Making friends is difficult for Cub and Wally and it’s something they can’t really figure out a reason for. But everyone in the town is aware of what Les had done years before and it’s the entire family that is being punished for it. As difficult as it may be to believe, Cub is one of the last to find out the truth about her family, never really questioning why she has never been included in anything the other kids at school did.
Gradually her family starts to fall apart, particularly when older brother Cassie makes a friend, Ian, who is new to the town. It’s elements of this friendship that creates a great feeling of unease in Cub. Unfortunately, being a 10 year old child, this feeling is poorly communicated to us, the readers, and even more poorly communicated to the other members of her family.

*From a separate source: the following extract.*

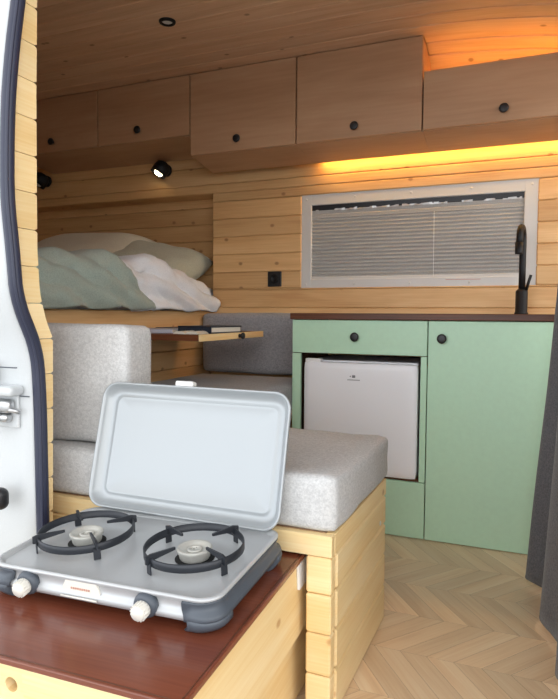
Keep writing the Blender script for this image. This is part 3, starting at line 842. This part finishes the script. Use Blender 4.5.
for sx in (1, -1):
    for sy in (1, -1):
        def foot(b):
            rg = []
            for ins, z in ((.012, .0), (.004, .003), (-.004, .013), (-.006, .022), (-.004, .0275), (.004, .030)):
                P = rrect(SW-2*ins, SD-2*ins, .048, 8, z)
                q = {(1, 1): 0, (-1, 1): 9, (-1, -1): 18, (1, -1): 27}[(sx, sy)]
                seq = P[q:q+9]
                cx, cy = sx*(SW/2-.048), sy*(SD/2-.048)
                a, c = Vector(seq[0]), Vector(seq[-1]); e1 = Vector((cx, cy, z))
                L1 = .014 if sy < 0 else .012
                dirs = Vector((-sx, 0, 0)), Vector((0, -sy, 0))
                first_x = (sx, sy) in ((-1, 1), (1, -1))   # ring order runs along x first on these corners
                da, dc = (dirs[0], dirs[1]) if first_x else (dirs[1], dirs[0])
                rg.append([tuple(a+da*L1)]+[tuple(p) for p in seq]+[tuple(c+dc*L1), tuple(e1+Vector((-sx*L1, -sy*L1, 0)))])
            b.loft(rg, True, True)
        sp('foot', 'guard', foot)
# burners with pan supports
for bxl, byl, a0 in ((-.140, -.006, 50), (.134, -.004, 62)):
    T = Matrix.Translation((bxl, byl, 0))
    sp('burner_opening_shade', 'hole_shade', lambda b: b.lathe([(.0, .0597), (.041, .0597), (.042, .0603), (0, .0603)], xf=T))  # flat black disc, painted for the shade in the opening round the burner
    bu = sp('burner', 'alu', lambda b: b.lathe([(0, .0603), (.030, .0605), (.032, .064), (.033, .070), (.0365, .078), (.0375, .082), (.0355, .0845), (.0305, .0838), (.026, .079), (.020, .0765), (.015, .0765), (0, .0765)], xf=T, n=36))
    def cap(b):
        b.lathe([(.009, .0765), (.016, .0765), (.016, .0795), (.0135, .081), (.009, .081), (.009, .0765)], xf=T)
        for k in range(5):
            a = 2*PI*k/5; b.box(-.0015, .0015, .003, .012, .0765, .080, .0004, xf=T @ Matrix.Rotation(a, 4, 'Z'))
    sp('burner_cap', 'alu', cap, bu)
    def ring(b):
        n = 56; rg = []
        for r, z in ((.1015, .076), (.1030, .076), (.1045, .077), (.1045, .0925), (.1030, .0935), (.1015, .0935)):
            rg.append([(r*math.cos(2*PI*k/n), r*math.sin(2*PI*k/n), z) for k in range(n)])
        rg.append(rg[0]); b.loft(rg, xf=T)
        for k in range(4):
            X = T @ Matrix.Rotation(R(a0+90*k), 4, 'Z')
            # upright blade running in over the burner, rising to the tip, with a leg outside the ring
            pf = [(.1135, .082), (.1135, .097), (.101, .1005), (.046, .098), (.046, .093), (.095, .087), (.101, .079)]
            w = .0022
            vs = [(p[0], -w, p[1]) for p in pf]+[(p[0], w, p[1]) for p in pf]; m = len(pf)
            b.verts_faces(vs, [list(range(m)), list(range(2*m-1, m-1, -1))]+[[i, (i+1) % m, m+(i+1) % m, m+i] for i in range(m)], xf=X)
            b.box(.1045, .1075, -.0075, .0075, .0598, .084, .0008, xf=X)
    sp('pan_support', 'grate', ring)
# knobs on the front
for kx in (-.158, .121):
    K = Matrix.Translation((kx, -SD/2+.010, .0405)) @ Matrix.Rotation(PI/2+.12, 4, 'X')
    bz = sp('knob_bezel', 'guard', lambda b: b.lathe([(0, 0), (.0245, 0), (.0245, .010), (.022, .0155), (.017, .017), (0, .017)], xf=K))
    def kn(b):
        b.lathe([(0, .016), (.0155, .016), (.0155, .024), (.0145, .036), (.012, .0395), (0, .0405)], xf=K, n=30)
        for i in range(15):
            b.box(.0142, .0166, -.0012, .0012, .018, .036, .0005, xf=K @ Matrix.Rotation(2*PI*i/15, 4, 'Z'))
    part_label(sp('knob', 'cream', kn, bz), 'white ridged knob')
# badge plate
def plate(b):
    P = [(-.036, -.014), (.036, -.014), (.04, -.002), (.033, .014), (.012, .0145), (.010, .0175), (-.012, .0175), (-.014, .0145), (-.03, .014), (-.038, .0)]
    y0 = -SD/2+.0045
    vs = [(x*1.15-.03, y0, z*1.15+.044) for x, z in P]+[(x*1.15-.03, y0+.005, z*1.15+.044) for x, z in P]; m = len(P)
    b.verts_faces(vs, [list(range(m)), list(range(2*m-1, m-1, -1))]+[[i, (i+1) % m, m+(i+1) % m, m+i] for i in range(m)])
bdg = sp('badge', 'cream', plate)
def txt(b):
    for k in range(9): b.box(-.053+.0052*k, -.0495+.0052*k, -SD/2+.0035, -SD/2+.0048, .0425, .0465, 0)
part_label(sp('badge_print', 'red', txt, bdg), 'faded reddish print')
sp('badge_lip', 'cream', lambda b: b.tube([(-.073, -SD/2-.003, .030), (.013, -SD/2-.003, .030)], .0018, n=8), bdg)
# lid, opened back against the cushion
LA = R(14.5)
LW, LH, LDp = .526, .318, .026
LM = Matrix.Translation((-.001, SD/2-.025, .069)) @ Matrix.Rotation(R(1.3), 4, 'Y') @ Matrix.Rotation(PI/2-LA-TILT, 4, 'X') @ Matrix.Translation((0, LH/2+.004, 0))
# in lid space: x across, y up the lid, +z towards the viewer (the hollow side)
def lidmesh(b):
    rg = [rrect(LW-.05, LH-.05, .03, 8, -LDp), rrect(LW-.018, LH-.018, .036, 8, -LDp+.002), rrect(LW-.006, LH-.006, .04, 8, -LDp+.010), rrect(LW, LH, .042, 8, -.003), rrect(LW, LH, .042, 8, .0), rrect(LW-.004, LH-.004, .041, 8, .0015), rrect(LW-.010, LH-.010, .038, 8, .0005),
          rrect(LW-.016, LH-.016, .036, 8, -.006), rrect(LW-.030, LH-.030, .032, 8, -LDp+.008), rrect(LW-.044, LH-.044, .028, 8, -LDp+.0035), rrect(LW-.064, LH-.064, .02, 8, -LDp+.0025), rrect(LW-.070, LH-.070, .018, 8, -LDp+.0048), rrect(LW-.078, LH-.078, .015, 8, -LDp+.0052), rrect(LW-.086, LH-.086, .012, 8, -LDp+.0035), rrect(LW-.2, LH-.18, .01, 8, -LDp+.003)]
    b.loft(rg, True, True, xf=LM)
lid = sp('lid', 'lid', lidmesh)
part_label(sp('latch_tab', 'white', lambda b: b.box(-.058, -.008, LH/2-.004, LH/2+.014, -.034, -.012, .002, xf=LM), lid), 'white latch tab')
for hx in (-.17, .14):
    sp('hinge', 'steel', lambda b: (b.tube([(hx-.03, SD/2-.002, .070), (hx+.03, SD/2-.002, .070)], .0035, n=10), b.box(hx-.028, hx+.028, SD/2-.006, SD/2+.001, .056, .070, .001)))

# ------------------------------------------------------------------ curtain to the cab
cu = MB(); ns, nt_ = 130, 40; vs = []; fs = []
BASE = [(0, .034, 2.32), (.12, .022, 2.26), (.3, .055, 2.07), (.5, .072, 1.80), (.7, .10, 1.56), (1., .15, 1.28)]
def bl_(s):
    for (a, x, y), (c, x2, y2) in zip(BASE, BASE[1:]):
        if a <= s <= c: t = (s-a)/(c-a); return x+(x2-x)*t, y+(y2-y)*t
    return BASE[-1][1:]
for j in range(nt_+1):
    z = .03+1.9*j/nt_
    for i in range(ns+1):
        s = i/ns; xb, yb2 = bl_(s); t = j/nt_
        xt, yt = .155, 2.33-1.0*s
        x = xb+(xt-xb)*min(1, t*1.02); y = yb2+(yt-yb2)*t
        w = math.sin(s*2*PI*4.3+.6+.5*math.sin(s*9)+.25*t)
        amp = .022+.006*math.sin(s*5+1)
        x += amp*w*(1-.15*t)+.004*noise.noise(Vector((s*9, t*4, 1)))
        y += .012*math.cos(s*2*PI*4.3+.6)
        vs.append((x, y, z))
for j in range(nt_):
    for i in range(ns):
        a = j*(ns+1)+i; fs.append([a, a+1, a+ns+2, a+ns+1])
ct = thing('curtain', 'dark grey curtain hanging in folds at the right, in front of the green unit', 'curtain', (.12, 1.8, 0))
cu.verts_faces(vs, fs, smooth=True); o = cu.build('drape', M['curtain'], ct)
md = o.modifiers.new('thick', 'SOLIDIFY'); md.thickness = .003
one(lambda b: b.tube([(.155, 1.17, 1.95), (.155, 2.69, 1.95)], .008), 'curtain_rail', M['blackm'], ct)

# ------------------------------------------------------------------ light and camera
w = bpy.data.worlds.new('World'); S.world = w; w.use_nodes = True
nt = w.node_tree; bgn = nt.nodes['Background']
tc = nt.nodes.new('ShaderNodeTexCoord'); nzw = nt.nodes.new('ShaderNodeTexNoise'); nzw.inputs['Scale'].default_value = 1.6; nzw.inputs['Detail'].default_value = 4
crw = nt.nodes.new('ShaderNodeValToRGB'); crw.color_ramp.elements[0].color = (.74, .80, .88, 1); crw.color_ramp.elements[1].color = (1, .99, .97, 1)
crw.color_ramp.elements[0].position = .35; crw.color_ramp.elements[1].position = .6
nt.links.new(tc.outputs['Generated'], nzw.inputs['Vector']); nt.links.new(nzw.outputs['Fac'], crw.inputs['Fac']); 
sxyz = nt.nodes.new('ShaderNodeSeparateXYZ'); nt.links.new(tc.outputs['Generated'], sxyz.inputs[0])
mrw = nt.nodes.new('ShaderNodeMapRange'); mrw.inputs['From Min'].default_value = .15; mrw.inputs['From Max'].default_value = .8; mrw.inputs['To Min'].default_value = 2.2; mrw.inputs['To Max'].default_value = .75
nt.links.new(sxyz.outputs['Z'], mrw.inputs['Value'])
mul = nt.nodes.new('ShaderNodeVectorMath'); mul.operation = 'SCALE'; nt.links.new(crw.outputs['Color'], mul.inputs[0]); nt.links.new(mrw.outputs[0], mul.inputs['Scale'])
nt.links.new(mul.outputs[0], bgn.inputs['Color'])
bgn.inputs['Strength'].default_value = 1.0

f = 610.; yaw, pit, rol = R(22.74), R(3.35), R(.33)
fwv = Vector((-math.sin(yaw)*math.cos(pit), math.cos(yaw)*math.cos(pit), -math.sin(pit)))
rt = Vector((math.cos(yaw), math.sin(yaw), 0)); up = rt.cross(fwv)
rt, up = math.cos(rol)*rt+math.sin(rol)*up, -math.sin(rol)*rt+math.cos(rol)*up
cd = bpy.data.cameras.new('Camera'); cam = bpy.data.objects.new('Camera', cd); COL.objects.link(cam)
mw = Matrix((rt, up, -fwv)).transposed().to_4x4(); mw.translation = (0, 0, .94)
cam.matrix_world = mw
cd.sensor_fit = 'VERTICAL'; cd.sensor_height = 24.; cd.lens = f/699*24.; cd.clip_start = .01
S.camera = cam
S.view_settings.view_transform = 'Standard'; S.view_settings.look = 'None'; S.view_settings.gamma = 1; S.view_settings.use_curve_mapping = False
S.view_settings.exposure = 0.78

Because everything is seen through the eyes of a 10 year old it is, by necessity, a rather unreliable narrative with many scenes interpreted based on the ignorance and naivety of youth. This same drawback means that many of the events that take place throughout the book are only partially (at best) explained and are left very much up in the air. We found ourselves relying very much on Cub’s extremely limited understanding of the outside world which left us with scant information about what was actually taking place.
What does come through, right from the earliest pages is the sense that something bad is going to happen. There was a “not-quite-rightness” about life on the family’s property and, no matter how hard Cub tried to understand what it might be, it remains elusive right until the final pages.
This is a tragic story that deals with unfair persecution, mental health issues and the innocence of youth that’s unfairly lost. It’s another reminder that the world is not necessarily a fair place.